A second generation of Volkswagen’s reborn Beetle will be launched next year with more focus on dynamics and less on retro styling.

To be previewed as a concept at the Los Angeles motor show in November, the production Beetle will go on sale in the UK in May 2011. A cabriolet will follow about a year later.

As with today’s Beetle, the car will be assembled at VW’s Puebla plant in Mexico, alongside the next Jetta. The two cars share their front-drive underpinnings and some driveline combinations.

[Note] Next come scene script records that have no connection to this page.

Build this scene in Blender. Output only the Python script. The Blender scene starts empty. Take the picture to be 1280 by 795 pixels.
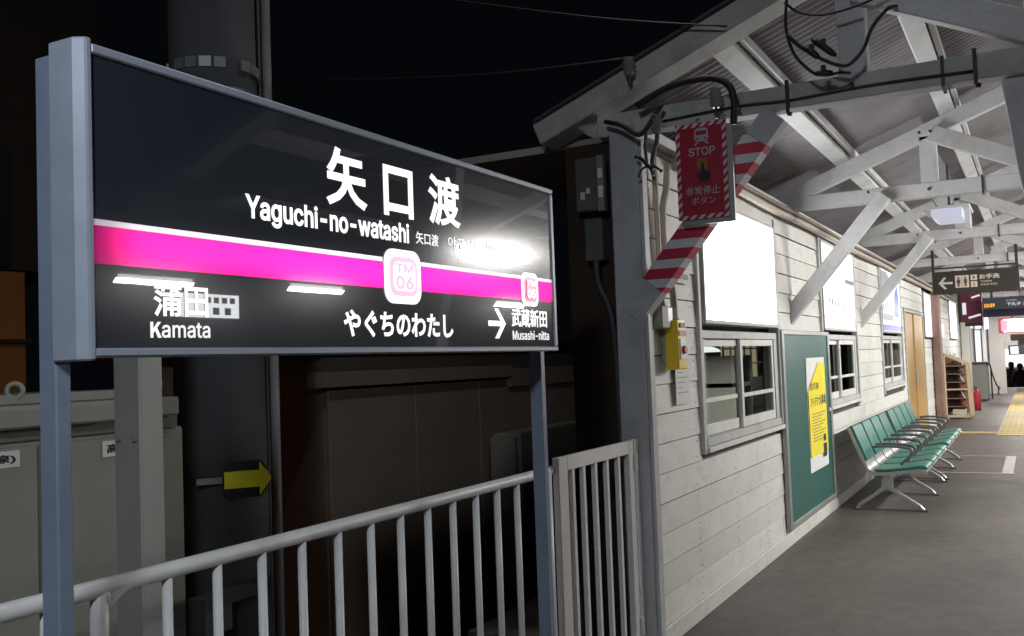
import bpy, bmesh, math, random
from mathutils import Vector, Matrix
random.seed(7)
PI = math.pi
SC = bpy.context.scene
COL = SC.collection

# ------------------------------------------------------------------ camera
YAW, PITCH, ROLL = math.radians(28.32), math.radians(2.688), math.radians(-2.099)
cd = bpy.data.cameras.new('camera'); cam = bpy.data.objects.new('camera', cd); COL.objects.link(cam)
cd.sensor_width = 36; cd.lens = 36 * 1212.2 / 1280; cd.clip_start = 0.05; cd.clip_end = 500
fw = Vector((math.cos(YAW) * math.cos(PITCH), math.sin(YAW) * math.cos(PITCH), math.sin(PITCH)))
r0 = Vector((math.sin(YAW), -math.cos(YAW), 0)); u0 = r0.cross(fw)
ri = math.cos(ROLL) * r0 + math.sin(ROLL) * u0; up = -math.sin(ROLL) * r0 + math.cos(ROLL) * u0
cam.matrix_world = Matrix(((ri.x, up.x, -fw.x, 0), (ri.y, up.y, -fw.y, 0), (ri.z, up.z, -fw.z, 1.5), (0, 0, 0, 1)))
SC.camera = cam

# ------------------------------------------------------------------ night sky and exposure
W = bpy.data.worlds.new('World'); SC.world = W; W.use_nodes = True
W.node_tree.nodes['Background'].inputs[0].default_value = (0.35, 0.42, 0.6, 1)
W.node_tree.nodes['Background'].inputs[1].default_value = 0.004
SC.view_settings.view_transform = 'Standard'; SC.view_settings.look = 'None'
SC.view_settings.exposure = 0; SC.view_settings.gamma = 1
try:
    SC.cycles.use_denoising = True
    SC.cycles.sample_clamp_indirect = 4
except Exception: pass

# ------------------------------------------------------------------ materials
def new_mat(name):
    m = bpy.data.materials.new(name); m.use_nodes = True
    nt = m.node_tree
    return m, nt, nt.nodes, nt.links, nt.nodes['Principled BSDF']

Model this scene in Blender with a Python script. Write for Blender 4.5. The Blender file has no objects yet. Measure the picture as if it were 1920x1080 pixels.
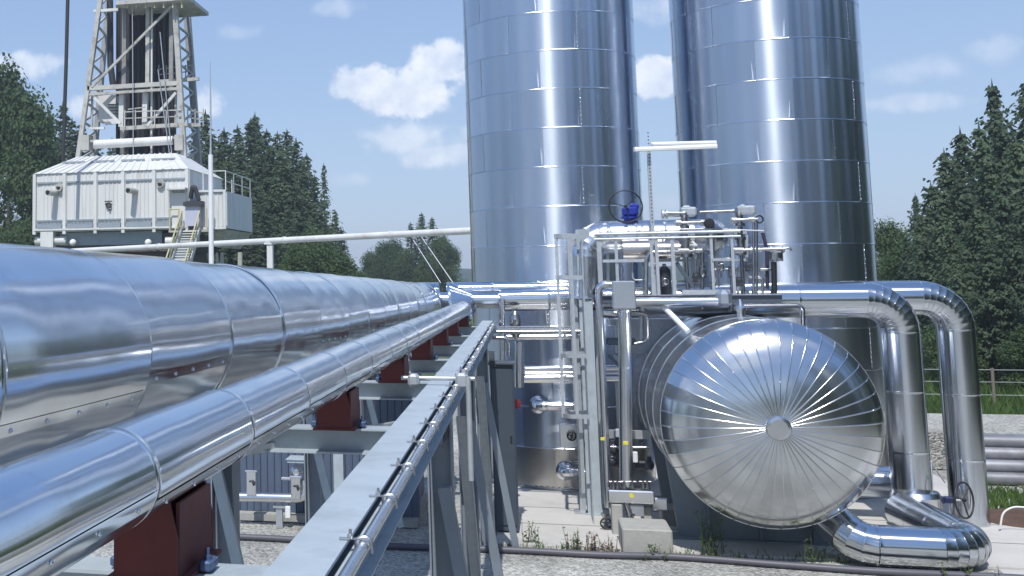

This gives the Beetle a reworked chassis with wider tracks and a longer wheelbase than today’s model. Insiders are confident it will better the current Beetle’s dynamics, with a more compliant ride.

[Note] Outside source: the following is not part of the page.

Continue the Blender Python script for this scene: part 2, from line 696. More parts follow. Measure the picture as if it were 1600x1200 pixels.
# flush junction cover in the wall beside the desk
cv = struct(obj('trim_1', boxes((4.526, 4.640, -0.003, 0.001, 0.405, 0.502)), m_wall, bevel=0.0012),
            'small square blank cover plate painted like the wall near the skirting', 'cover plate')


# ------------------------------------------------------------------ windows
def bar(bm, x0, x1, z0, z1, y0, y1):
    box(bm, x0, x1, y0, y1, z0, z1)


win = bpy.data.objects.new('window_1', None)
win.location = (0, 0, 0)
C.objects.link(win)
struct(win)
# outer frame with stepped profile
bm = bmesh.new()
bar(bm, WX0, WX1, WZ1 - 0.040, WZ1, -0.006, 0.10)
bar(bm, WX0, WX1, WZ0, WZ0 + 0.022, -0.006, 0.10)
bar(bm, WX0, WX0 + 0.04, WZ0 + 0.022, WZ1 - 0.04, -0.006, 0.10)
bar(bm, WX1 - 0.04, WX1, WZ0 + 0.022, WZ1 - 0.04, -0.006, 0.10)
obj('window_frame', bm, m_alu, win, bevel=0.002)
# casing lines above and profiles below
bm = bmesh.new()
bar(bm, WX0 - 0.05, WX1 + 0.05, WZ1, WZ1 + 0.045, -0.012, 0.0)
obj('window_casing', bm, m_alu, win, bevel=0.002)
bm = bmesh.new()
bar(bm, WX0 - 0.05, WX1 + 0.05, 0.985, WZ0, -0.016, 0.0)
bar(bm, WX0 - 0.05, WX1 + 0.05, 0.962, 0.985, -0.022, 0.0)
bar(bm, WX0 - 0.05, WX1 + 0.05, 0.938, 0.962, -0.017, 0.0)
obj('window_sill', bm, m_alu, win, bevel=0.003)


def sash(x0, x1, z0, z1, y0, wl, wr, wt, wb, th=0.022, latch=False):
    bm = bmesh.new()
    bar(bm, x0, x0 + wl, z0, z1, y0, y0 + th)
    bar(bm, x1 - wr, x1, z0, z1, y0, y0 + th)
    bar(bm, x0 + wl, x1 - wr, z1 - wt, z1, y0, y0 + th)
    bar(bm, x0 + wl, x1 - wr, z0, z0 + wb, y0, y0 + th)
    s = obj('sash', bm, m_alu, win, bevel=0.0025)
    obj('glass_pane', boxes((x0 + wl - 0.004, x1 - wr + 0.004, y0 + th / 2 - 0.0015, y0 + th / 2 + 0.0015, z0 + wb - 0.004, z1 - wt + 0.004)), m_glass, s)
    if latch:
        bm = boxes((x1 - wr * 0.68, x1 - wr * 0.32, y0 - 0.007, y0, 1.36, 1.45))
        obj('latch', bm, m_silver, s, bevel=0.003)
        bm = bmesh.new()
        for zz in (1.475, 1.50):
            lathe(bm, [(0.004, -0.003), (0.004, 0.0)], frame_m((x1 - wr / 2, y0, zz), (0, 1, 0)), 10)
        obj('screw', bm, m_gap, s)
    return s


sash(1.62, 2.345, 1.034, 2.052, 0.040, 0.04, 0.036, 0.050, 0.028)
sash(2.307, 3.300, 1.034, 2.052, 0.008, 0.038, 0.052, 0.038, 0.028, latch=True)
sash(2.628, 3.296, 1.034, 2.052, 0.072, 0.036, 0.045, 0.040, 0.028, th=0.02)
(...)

Suspension is MacPherson struts at the front and a torsion beam at the rear. However, the 210bhp 2.0-litre range-topper will have a multi-link rear to improve handling.

We’ve yet to see how VW’s design team has chosen to update the Beetle, but sources close to design boss Klaus Bischoff indicate that the 2005 Ragster concept provides hints.

Describing the new car’s design, one VW insider said, “It is more contoured, with additional structuring and defined feature lines used to help to break up the simple surfacing and unadorned character of the current model.”

The new Beetle will have a similar roofline to the Ragster’s. “The screen angles are less extreme and the roof structure is less rounded than it is at the moment,” said our source.

But much of the design will continue to draw heavily on the original Beetle, with rounded headlights and tail-lamps, separate wings over each wheel and a high waistline.

Volkswagen has also developed a much wider range of exterior options for the Beetle. “We’ve recognised the need to provide buyers with the opportunity to individualise their cars,” said our source. “This is especially important on the Beetle.”

In response to criticism of the Beetle’s packaging - particularly the depth of the dashboard and the lack of rear space - VW has thoroughly reworked the interior. The wider tracks and longer wheelbase increase space, but a lower roof reduces head room. Boot capacity will rise, to a nominal 250 litres.

Engines will include a 105bhp 1.2, a 160bhp 1.4 and a 210bhp 2.0 litre. A US-bound 170bhp 2.5-litre five-cylinder is not destined for Europe. Diesels will include the new 105bhp 1.6 and a 140bhp 2.0 litre.

A hybrid is also planned, with a similar drivetrain to that of the Jetta CC from this year’s Detroit show: a 150bhp turbocharged/supercharged 1.4 with a 27bhp electric motor.